=== Information shown ===

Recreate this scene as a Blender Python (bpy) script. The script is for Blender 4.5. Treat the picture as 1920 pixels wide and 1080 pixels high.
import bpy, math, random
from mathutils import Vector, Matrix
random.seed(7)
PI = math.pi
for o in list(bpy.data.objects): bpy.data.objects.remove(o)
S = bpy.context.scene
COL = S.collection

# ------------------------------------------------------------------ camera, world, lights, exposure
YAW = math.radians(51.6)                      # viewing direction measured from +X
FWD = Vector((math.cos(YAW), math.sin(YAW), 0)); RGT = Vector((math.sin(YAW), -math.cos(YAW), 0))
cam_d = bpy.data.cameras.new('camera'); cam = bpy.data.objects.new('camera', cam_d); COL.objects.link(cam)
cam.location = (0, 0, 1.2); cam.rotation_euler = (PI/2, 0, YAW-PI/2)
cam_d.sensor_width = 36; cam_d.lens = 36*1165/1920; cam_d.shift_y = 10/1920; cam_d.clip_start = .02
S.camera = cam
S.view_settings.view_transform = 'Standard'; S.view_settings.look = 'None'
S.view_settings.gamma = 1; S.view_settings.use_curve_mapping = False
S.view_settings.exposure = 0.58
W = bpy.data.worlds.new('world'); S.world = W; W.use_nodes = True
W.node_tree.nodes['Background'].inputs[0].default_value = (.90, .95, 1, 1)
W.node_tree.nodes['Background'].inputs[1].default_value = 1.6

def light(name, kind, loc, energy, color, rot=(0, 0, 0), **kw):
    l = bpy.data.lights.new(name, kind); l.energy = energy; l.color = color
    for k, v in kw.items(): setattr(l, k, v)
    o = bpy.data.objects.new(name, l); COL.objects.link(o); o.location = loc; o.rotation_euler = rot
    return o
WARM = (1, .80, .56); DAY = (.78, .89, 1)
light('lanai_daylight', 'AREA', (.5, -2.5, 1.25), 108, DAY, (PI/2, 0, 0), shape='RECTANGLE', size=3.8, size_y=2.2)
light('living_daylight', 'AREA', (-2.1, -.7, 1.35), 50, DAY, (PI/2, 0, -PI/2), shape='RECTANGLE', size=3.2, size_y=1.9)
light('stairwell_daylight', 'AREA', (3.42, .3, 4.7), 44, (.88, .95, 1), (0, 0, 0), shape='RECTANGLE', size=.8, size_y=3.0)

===

*Work instructions:*
Extract from the data every line where "scene" shows up.

*Worked solution:*
Recreate this scene as a Blender Python (bpy) script. The script is for Blender 4.5. Treat the picture as 1920 pixels wide and 1080 pixels high.
S = bpy.context.scene